ここから先はスライダーがなくなり、ホールドが大きく登りやすい滝になる。

しかし烏帽子沢手前の滝は水流が強い上にぬめっていて登ることができない。ほんの5mであるがここでつるっといけば致命的である。またクラックもあるがここもこけでぬめっている。

しょうがないので烏帽子沢側から高巻をする。

この高巻はおよそ一時間ほどかかった。常に右側に行くよう意識してないと簡単に烏帽子沢に流されて、本流から外れてしまう。ポイントポイントでトラバースを繰り返すうちに、トポに出ている芝生のテン場に出る。確かに一日目にここまで来ていれば二日目は楽だろう。

そしていよいよクライマックス。奥の滝である。

奥の滝一段目は冬でと同じ左岸の巻き道をさらっと進む。

2段目の滝である。

左側面ぎりぎりにハーケンがあるのだが、その上が苔でぬめっていて快適ではない。

ここでチャレンジしてもあまり意味がないので、左岸から巻く。結果としてはこの巻き道は3段目も一緒に巻いてしまった。

これを越えれば甲斐駒山頂まで詰めるだけ。壁際に忠実に詰めていくと、どんぴしゃでコルに出た。5分で頂上についてお参りだけする。

3日目はついにハイライトである赤石沢奥壁。これをこなすことで黄蓮谷~奥壁の継続登攀となる。朝4時に起き、ロープをソロクライミング用にセットし、ランナー、カムの整理をする。5時から登攀開始である。

一ピッチ目はまずワイドのクラック。寝ているのでそれほど難しくない。しかし早朝であり、昨日の疲れが残っているために体が酸素を求めてすぐに息をついてしまう。それでも体を岩に挟みながら少しずつ上に進む。一番上まで行ったところで右側に回り込む。とりあえずクラックを抜けて一安心。ここから上の広い足場に上がるところが悪い。手がかりはないために手のひらの摩擦で体を挙げるか、左側の岩に突っ張りながら体を起こすか?迷ったあげく左側に足を突っ張りごろごろと体を回しながらバンドに上がった。すぐ上に草付が見えている。左側の祠のようにぽっかりしている穴から、垂れ下がっている木にぶら下がり進む。去年の夏にきたダケカンバの木があるバンドに着く。ここでいったん切るか迷ったが、時間短縮のためにそのままフェースを進む。フェースはクラックに指を入れて体を起こし、薄いカチに足を上げる。あとはバンド沿いに進むだけ。

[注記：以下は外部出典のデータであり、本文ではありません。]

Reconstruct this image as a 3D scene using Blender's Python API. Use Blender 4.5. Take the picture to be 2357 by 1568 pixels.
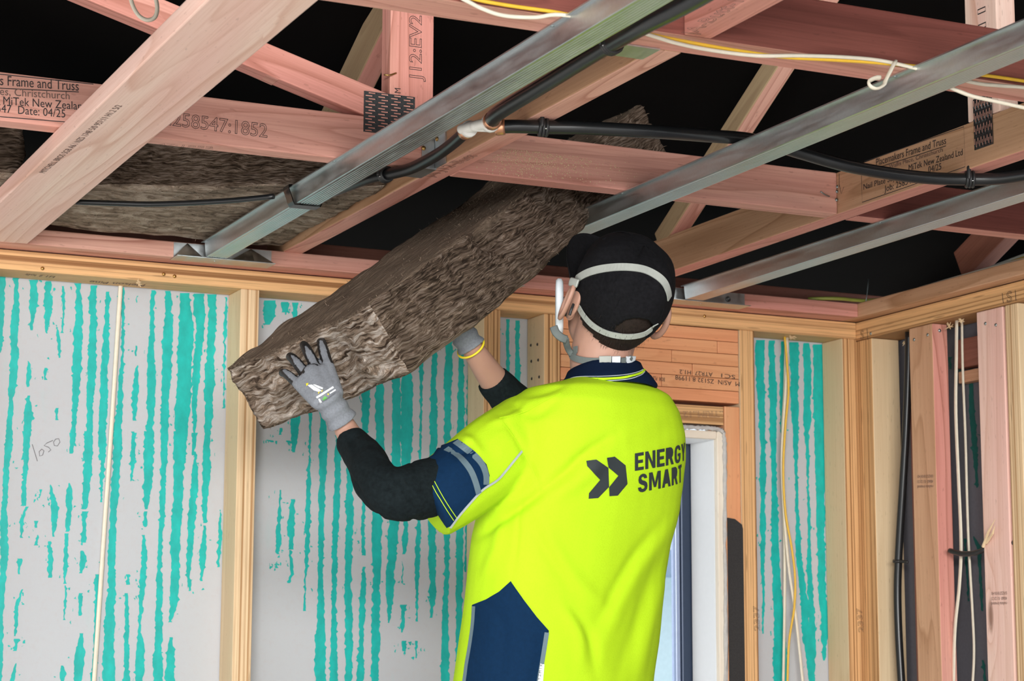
import bpy, bmesh, math, random
import numpy as np
from mathutils import Vector, Matrix, noise as mn
from mathutils.bvhtree import BVHTree
from mathutils.geometry import delaunay_2d_cdt
random.seed(7); RNG = np.random.default_rng(7)
for o in list(bpy.data.objects): bpy.data.objects.remove(o)
SC = bpy.context.scene; COL = SC.collection

# ---------------------------------------------------------------- camera
F = 4800.0
CAM = np.array([0, 0, 1.51])
def _axes(yaw, pitch, roll):
    fw = np.array([math.sin(yaw)*math.cos(pitch), math.cos(yaw)*math.cos(pitch), math.sin(pitch)])
    r = np.array([math.cos(yaw), -math.sin(yaw), 0.0]); u = np.cross(r, fw)
    return np.array([r*math.cos(roll)+u*math.sin(roll), -r*math.sin(roll)+u*math.cos(roll), fw])
AX = _axes(math.radians(25.03), math.radians(8.92), math.radians(.2))
def ray(x, y): return AX.T @ np.array([(x-1178.5)/F, -(y-784)/F, 1.0])
def at(x, y, d): return CAM + ray(x, y)*d                 # real point: pixel direction, measured depth
def pl(x, y, ax, v):                                       # where that direction meets the plane axis=v
    d = ray(x, y); return CAM + d*((v-CAM[ax])/d[ax])
def proj(P):
    q = (np.asarray(P)-CAM) @ AX.T
    return np.stack([1178.5+F*q[..., 0]/q[..., 2], 784-F*q[..., 1]/q[..., 2]], -1)
cd = bpy.data.cameras.new('camera'); co = bpy.data.objects.new('camera', cd); COL.objects.link(co)
cd.sensor_width = 36.0; cd.lens = F*36.0/2357.0; cd.clip_start = .05; cd.clip_end = 200
m = Matrix.Identity(4)
for i, v in enumerate((AX[0], AX[1], -AX[2])):
    for k in range(3): m[k][i] = v[k]
m.translation = Vector(CAM); co.matrix_world = m
SC.camera = co
cd.dof.use_dof = True; cd.dof.focus_distance = 3.95; cd.dof.aperture_fstop = 11.0

# ---------------------------------------------------------------- light and exposure
SC.view_settings.view_transform = 'Standard'; SC.view_settings.look = 'None'
SC.view_settings.gamma = 1.0; SC.view_settings.use_curve_mapping = False
SC.view_settings.exposure = 0.36
W = bpy.data.worlds.new('overcast_sky'); SC.world = W; W.use_nodes = True
bg = W.node_tree.nodes['Background']; bg.inputs[0].default_value = (.86, .93, 1.0, 1); bg.inputs[1].default_value = 1.0
sd = bpy.data.lights.new('sun', 'SUN'); so = bpy.data.objects.new('sun', sd); COL.objects.link(so)
sd.energy = 8.0; sd.angle = math.radians(3); sd.color = (1, .95, .88)
so.rotation_euler = (math.radians(-50), 0, math.radians(30))
def area(name, loc, target, sx, sy, power, col):
    d = bpy.data.lights.new(name, 'AREA'); o = bpy.data.objects.new(name, d); COL.objects.link(o)
    d.shape = 'RECTANGLE'; d.size = sx; d.size_y = sy; d.energy = power; d.color = col
    o.location = loc; o.rotation_euler = (Vector(target)-Vector(loc)).to_track_quat('-Z', 'Y').to_euler()
area('front_fill', (-1.8, -2.4, 1.3), (1.6, 4.2, 2.0), 3.2, 2.0, 42, (.90, .96, 1.0))  # added fill lamp for the open side behind the camera
area('floor_bounce_fill', (-.6, -2.6, 2.45), (1.3, 2.4, 0), 3.4, .9, 420, (1.0, .98, .95))  # unseen lamp added to wash the floor and bounce light upward

# ---------------------------------------------------------------- helpers
WM = {}
def link(o, parent=None, mw=None):
    COL.objects.link(o); mw = mw if mw is not None else Matrix.Identity(4)
    WM[o.name] = mw
    if parent is not None:
        o.parent = parent; o.matrix_parent_inverse = Matrix.Identity(4)
        o.matrix_basis = WM[parent.name].inverted() @ mw
    else: o.matrix_basis = mw
    return o
def tag(o, label=None, cat=None, group=None, kind=None):
    for k, v in (('label', label), ('category', cat), ('group', group), ('kind', kind)):
        if v: o[k] = v
    return o
def thing(name, label, cat, loc, group=None):
    o = bpy.data.objects.new(name, None); o.empty_display_size = .05
    link(o, None, Matrix.Translation(Vector(loc))); return tag(o, label, cat, group)
def mesh(name, V, Fc, mat, parent=None, smooth=False, mw=None):
    V = np.asarray(V, float)
    if mw is None:
        c = (V.min(0)+V.max(0))/2; V = V-c; mw = Matrix.Translation(Vector(c))
    me = bpy.data.meshes.new(name); me.from_pydata(V.tolist(), [], [list(map(int, f)) for f in Fc])
    mats = mat if isinstance(mat, (list, tuple)) else [mat]
    for mm in mats: me.materials.append(mm)
    if smooth: me.polygons.foreach_set('use_smooth', [True]*len(me.polygons))
    me.update()
    return link(bpy.data.objects.new(name, me), parent, mw)
def rot_frame(p0, p1, yd):
    p0, p1 = np.asarray(p0, float), np.asarray(p1, float)
    x = p1-p0; L = np.linalg.norm(x); x /= L
    y = np.asarray(yd, float); y = y-x*(y@x); y /= np.linalg.norm(y); z = np.cross(x, y)
    M = Matrix.Identity(4)
    for i, v in enumerate((x, y, z)):
        for k in range(3): M[k][i] = v[k]
    M.translation = Vector((p0+p1)/2); return M, L
def bevel_box(L, wy, wz, b, cuts=None):
    bm = bmesh.new(); bmesh.ops.create_cube(bm, size=1)
    for v in bm.verts: v.co = Vector((v.co.x*L, v.co.y*wy, v.co.z*wz))
    if b: bmesh.ops.bevel(bm, geom=bm.edges[:], offset=b, segments=2, affect='EDGES', profile=.5)
    return bm
def beam(name, p0, p1, yd, wy, wz, mat, parent=None, b=.0025, label=None, cat=None, group=None):
    """timber: local X along the length, local Y the wide way, local Z the thickness"""
    M, L = rot_frame(p0, p1, yd); bm = bevel_box(L, wy, wz, b)
    me = bpy.data.meshes.new(name); bm.to_mesh(me); bm.free(); me.materials.append(mat)
    me.polygons.foreach_set('use_smooth', [False]*len(me.polygons))
    o = link(bpy.data.objects.new(name, me), parent, M); return tag(o, label, cat, group)
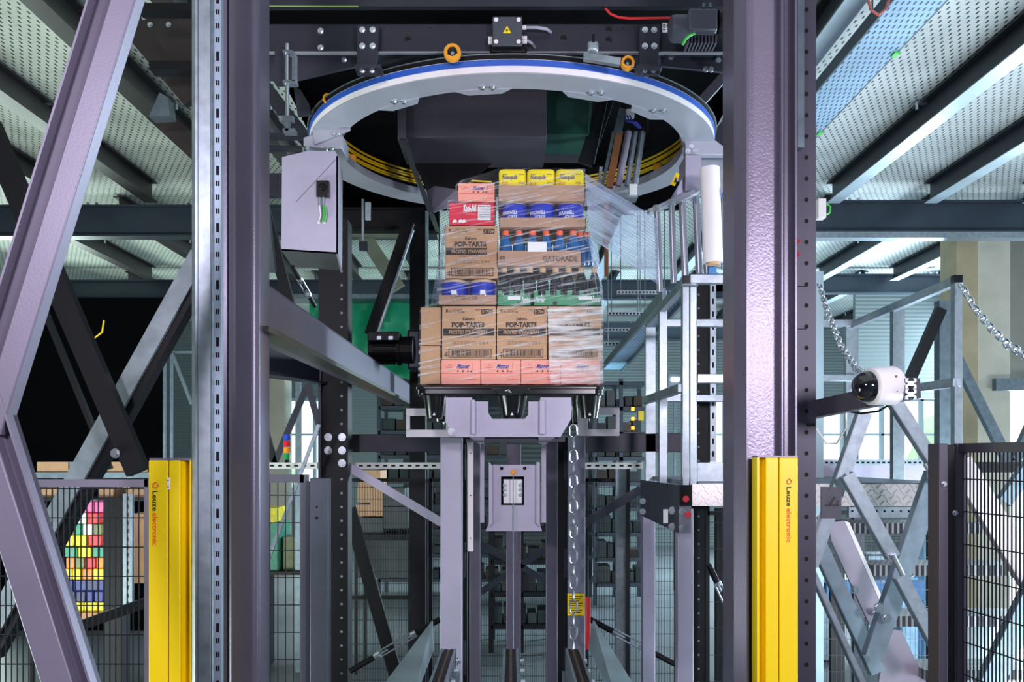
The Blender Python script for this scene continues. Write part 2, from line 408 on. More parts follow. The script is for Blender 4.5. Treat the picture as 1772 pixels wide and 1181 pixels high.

取りつきの写真を忘れてしまったので、ロープを上り返してから下の写真をパチリ。

二ピッチ目は草付。まっすぐに登るのは不正解。

ここは左側の踏み跡をたどれば自然に3ピッチ目の取りつきにつく。

三ピッチ目はまずはA0。ロープアブミがすでにかかっている。

これを利用して、ランナーをかける。このランナーにもう一本のスリングアブミを足せばあっけなくホールドに手が届く。ワイドクラックはちょうど体がすっぽりはまる幅である。体はしっかりはまっているので怖さはない。ただあまりにも幅が絶妙にほとんど体を動かせない。下部は体をにじりにじりと2,3cm程度ずつくらいしか体を動かせなかった。

四ピッチ目、でました立派なクラック。

たしかにクラシックルートにあるクラックとしてはなかなか難しいレベル。しかしクラックは寝ているし、中にホールドもある。フリーで5.9程度のクラックがリードできるのであれば頭を悩ます必要もない。そしてここでカムの三番と四番を使うことができた。よかった、わざわざ持ってきたかいがあったよ!

終了点につく。ちょっとした日陰のコルになっているので靴も脱ぎ、足も投げ出して栄養補給。

ソロだと常に動き続けるために体力を回復する暇がない。

途中踏み跡が消えたりしたのと、あまりにも疲れていたたために登山道に出るまでに三時間もかかってしまった。

ハイ松地帯に入りそろそろ登山道に近い。雲が出てきたので景色がいいうちに記念写真。

岩小屋で荷物を整理してすぐに下山。竹宇神社に着いたのは22時少し前であった。